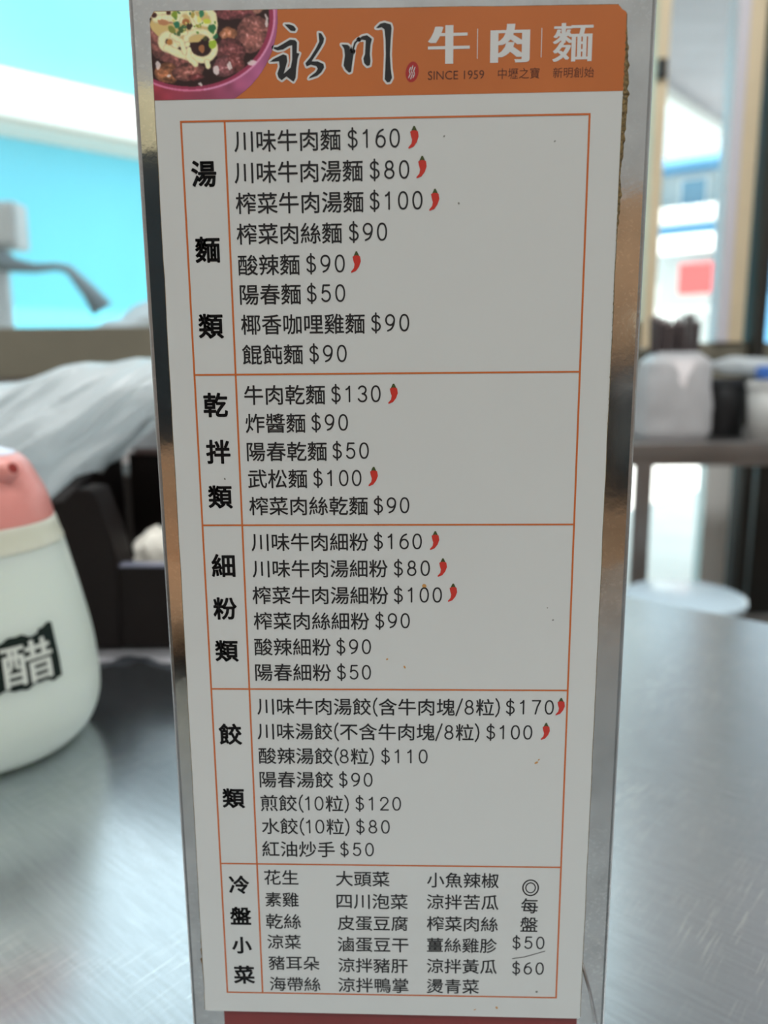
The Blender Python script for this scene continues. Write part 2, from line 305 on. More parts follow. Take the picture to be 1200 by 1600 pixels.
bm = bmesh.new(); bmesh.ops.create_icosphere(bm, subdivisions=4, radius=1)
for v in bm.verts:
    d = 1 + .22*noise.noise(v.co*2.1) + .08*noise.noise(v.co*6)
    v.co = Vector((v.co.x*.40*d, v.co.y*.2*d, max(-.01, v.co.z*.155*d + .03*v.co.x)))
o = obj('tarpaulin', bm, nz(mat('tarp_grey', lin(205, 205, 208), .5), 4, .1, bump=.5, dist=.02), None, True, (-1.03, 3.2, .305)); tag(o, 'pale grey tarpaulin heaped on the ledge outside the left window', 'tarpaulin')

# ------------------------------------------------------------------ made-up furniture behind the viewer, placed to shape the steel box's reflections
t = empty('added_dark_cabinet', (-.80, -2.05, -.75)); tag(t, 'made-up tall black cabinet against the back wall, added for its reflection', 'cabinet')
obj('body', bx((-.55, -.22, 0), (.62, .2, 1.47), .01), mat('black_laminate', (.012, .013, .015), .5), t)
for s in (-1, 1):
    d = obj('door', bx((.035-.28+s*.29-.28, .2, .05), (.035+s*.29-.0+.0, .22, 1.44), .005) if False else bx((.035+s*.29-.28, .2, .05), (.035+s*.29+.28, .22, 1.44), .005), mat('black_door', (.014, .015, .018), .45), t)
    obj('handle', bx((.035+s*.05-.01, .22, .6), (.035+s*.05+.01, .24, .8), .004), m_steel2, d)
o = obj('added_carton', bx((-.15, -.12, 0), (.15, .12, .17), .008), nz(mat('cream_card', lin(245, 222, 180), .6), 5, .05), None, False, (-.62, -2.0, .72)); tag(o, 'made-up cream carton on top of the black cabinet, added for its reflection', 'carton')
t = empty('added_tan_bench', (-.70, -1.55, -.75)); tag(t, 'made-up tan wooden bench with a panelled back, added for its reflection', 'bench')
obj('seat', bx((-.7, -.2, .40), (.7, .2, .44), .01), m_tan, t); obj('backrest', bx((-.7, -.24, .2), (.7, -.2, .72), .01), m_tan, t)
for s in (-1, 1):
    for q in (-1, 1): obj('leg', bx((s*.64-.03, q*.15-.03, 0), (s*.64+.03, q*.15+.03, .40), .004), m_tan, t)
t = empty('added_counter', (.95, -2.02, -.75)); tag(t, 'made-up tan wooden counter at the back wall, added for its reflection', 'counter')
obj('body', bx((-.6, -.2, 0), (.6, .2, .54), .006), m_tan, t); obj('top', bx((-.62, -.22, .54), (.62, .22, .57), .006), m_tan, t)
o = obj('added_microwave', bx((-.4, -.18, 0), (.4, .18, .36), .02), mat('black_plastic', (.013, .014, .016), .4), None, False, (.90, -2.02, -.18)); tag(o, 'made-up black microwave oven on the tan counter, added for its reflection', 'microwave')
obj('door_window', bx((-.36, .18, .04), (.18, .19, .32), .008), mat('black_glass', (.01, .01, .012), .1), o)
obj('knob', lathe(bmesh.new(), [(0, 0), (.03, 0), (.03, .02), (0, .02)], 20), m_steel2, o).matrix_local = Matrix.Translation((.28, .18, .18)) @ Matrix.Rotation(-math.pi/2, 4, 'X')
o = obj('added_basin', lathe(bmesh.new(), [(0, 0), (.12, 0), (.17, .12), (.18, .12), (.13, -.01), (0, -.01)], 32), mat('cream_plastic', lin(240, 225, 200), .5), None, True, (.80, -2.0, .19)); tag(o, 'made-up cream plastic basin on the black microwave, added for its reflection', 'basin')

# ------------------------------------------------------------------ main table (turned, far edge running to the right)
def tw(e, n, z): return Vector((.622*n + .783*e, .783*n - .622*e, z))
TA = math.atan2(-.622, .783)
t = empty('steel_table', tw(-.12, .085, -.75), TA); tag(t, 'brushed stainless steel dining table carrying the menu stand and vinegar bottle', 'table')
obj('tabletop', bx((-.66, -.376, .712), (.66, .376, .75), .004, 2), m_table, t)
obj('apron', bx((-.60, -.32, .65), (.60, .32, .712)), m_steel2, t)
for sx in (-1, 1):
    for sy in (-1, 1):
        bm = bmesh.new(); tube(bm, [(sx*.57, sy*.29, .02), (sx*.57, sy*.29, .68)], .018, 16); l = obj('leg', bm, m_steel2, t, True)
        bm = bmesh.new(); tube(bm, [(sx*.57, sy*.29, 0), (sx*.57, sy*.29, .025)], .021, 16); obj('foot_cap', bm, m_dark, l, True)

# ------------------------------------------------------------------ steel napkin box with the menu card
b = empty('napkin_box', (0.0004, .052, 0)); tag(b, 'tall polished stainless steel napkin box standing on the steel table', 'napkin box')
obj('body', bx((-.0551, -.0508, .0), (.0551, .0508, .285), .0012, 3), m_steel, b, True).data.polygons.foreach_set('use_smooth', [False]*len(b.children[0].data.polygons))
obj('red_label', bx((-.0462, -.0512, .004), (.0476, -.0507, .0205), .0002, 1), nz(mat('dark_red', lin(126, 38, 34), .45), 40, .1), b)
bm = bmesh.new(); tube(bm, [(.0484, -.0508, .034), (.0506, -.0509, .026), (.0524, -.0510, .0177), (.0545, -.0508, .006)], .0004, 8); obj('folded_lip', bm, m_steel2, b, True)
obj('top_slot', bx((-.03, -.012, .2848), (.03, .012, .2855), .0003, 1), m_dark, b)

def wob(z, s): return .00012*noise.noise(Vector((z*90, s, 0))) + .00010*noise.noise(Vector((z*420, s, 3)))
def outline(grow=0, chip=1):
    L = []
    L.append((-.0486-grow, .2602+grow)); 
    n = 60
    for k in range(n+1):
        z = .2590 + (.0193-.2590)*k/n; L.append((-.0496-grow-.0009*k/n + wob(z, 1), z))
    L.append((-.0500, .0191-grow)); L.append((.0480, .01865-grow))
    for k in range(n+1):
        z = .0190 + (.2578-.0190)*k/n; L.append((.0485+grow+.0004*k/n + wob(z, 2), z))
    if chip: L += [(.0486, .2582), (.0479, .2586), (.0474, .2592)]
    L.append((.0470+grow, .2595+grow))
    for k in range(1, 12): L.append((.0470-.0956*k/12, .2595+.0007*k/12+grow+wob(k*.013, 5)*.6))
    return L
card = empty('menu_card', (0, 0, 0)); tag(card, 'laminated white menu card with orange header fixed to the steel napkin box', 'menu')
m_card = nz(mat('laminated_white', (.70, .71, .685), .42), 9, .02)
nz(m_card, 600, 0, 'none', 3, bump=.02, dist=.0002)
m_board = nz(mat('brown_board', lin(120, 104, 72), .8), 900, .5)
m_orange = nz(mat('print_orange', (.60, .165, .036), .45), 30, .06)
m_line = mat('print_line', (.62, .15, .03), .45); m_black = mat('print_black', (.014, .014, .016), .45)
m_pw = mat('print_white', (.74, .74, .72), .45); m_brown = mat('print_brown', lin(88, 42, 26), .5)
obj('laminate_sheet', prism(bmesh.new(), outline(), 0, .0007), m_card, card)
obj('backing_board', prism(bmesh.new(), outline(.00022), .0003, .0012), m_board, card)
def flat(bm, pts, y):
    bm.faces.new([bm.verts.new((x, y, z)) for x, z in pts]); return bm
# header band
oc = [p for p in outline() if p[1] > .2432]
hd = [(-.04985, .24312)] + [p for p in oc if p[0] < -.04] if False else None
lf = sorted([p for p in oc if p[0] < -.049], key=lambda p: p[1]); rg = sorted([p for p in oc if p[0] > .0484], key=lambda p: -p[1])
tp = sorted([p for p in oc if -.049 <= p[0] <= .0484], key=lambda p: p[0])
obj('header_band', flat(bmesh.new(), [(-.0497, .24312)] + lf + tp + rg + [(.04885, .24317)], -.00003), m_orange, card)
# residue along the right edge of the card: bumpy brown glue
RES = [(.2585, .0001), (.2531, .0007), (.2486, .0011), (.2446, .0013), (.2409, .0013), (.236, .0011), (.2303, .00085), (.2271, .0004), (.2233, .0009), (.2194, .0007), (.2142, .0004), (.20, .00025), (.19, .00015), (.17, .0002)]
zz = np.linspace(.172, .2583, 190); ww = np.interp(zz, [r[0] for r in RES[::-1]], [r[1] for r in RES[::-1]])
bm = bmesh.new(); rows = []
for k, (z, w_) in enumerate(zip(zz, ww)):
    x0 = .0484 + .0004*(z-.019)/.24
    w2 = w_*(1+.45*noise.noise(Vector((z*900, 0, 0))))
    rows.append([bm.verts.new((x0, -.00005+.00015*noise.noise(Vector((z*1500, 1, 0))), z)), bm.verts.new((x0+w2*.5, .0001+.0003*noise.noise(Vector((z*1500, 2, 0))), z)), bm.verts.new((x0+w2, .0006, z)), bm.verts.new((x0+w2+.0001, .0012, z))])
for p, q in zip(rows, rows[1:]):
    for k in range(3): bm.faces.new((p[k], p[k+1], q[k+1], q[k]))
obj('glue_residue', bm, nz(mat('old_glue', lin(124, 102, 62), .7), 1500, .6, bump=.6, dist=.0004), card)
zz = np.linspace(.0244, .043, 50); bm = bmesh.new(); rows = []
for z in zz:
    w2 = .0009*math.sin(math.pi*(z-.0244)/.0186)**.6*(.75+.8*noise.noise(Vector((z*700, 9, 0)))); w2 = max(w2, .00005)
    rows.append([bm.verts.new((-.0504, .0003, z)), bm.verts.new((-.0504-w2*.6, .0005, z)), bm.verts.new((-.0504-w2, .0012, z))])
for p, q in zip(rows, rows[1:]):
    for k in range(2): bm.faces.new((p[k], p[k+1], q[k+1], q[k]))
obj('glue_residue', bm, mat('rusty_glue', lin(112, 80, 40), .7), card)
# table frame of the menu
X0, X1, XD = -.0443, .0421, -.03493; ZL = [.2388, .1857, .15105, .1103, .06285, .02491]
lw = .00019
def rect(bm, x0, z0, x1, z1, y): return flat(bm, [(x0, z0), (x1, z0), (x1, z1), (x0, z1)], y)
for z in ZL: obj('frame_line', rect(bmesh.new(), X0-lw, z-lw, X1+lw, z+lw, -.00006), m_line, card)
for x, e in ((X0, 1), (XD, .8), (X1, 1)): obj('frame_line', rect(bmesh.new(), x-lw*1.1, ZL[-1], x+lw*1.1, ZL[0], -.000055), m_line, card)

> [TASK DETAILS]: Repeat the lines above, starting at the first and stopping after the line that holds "left window', 'tarpaulin')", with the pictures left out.

> [TASK ANSWER]:
The Blender Python script for this scene continues. Write part 2, from line 305 on. More parts follow. Take the picture to be 1200 by 1600 pixels.
bm = bmesh.new(); bmesh.ops.create_icosphere(bm, subdivisions=4, radius=1)
for v in bm.verts:
    d = 1 + .22*noise.noise(v.co*2.1) + .08*noise.noise(v.co*6)
    v.co = Vector((v.co.x*.40*d, v.co.y*.2*d, max(-.01, v.co.z*.155*d + .03*v.co.x)))
o = obj('tarpaulin', bm, nz(mat('tarp_grey', lin(205, 205, 208), .5), 4, .1, bump=.5, dist=.02), None, True, (-1.03, 3.2, .305)); tag(o, 'pale grey tarpaulin heaped on the ledge outside the left window', 'tarpaulin')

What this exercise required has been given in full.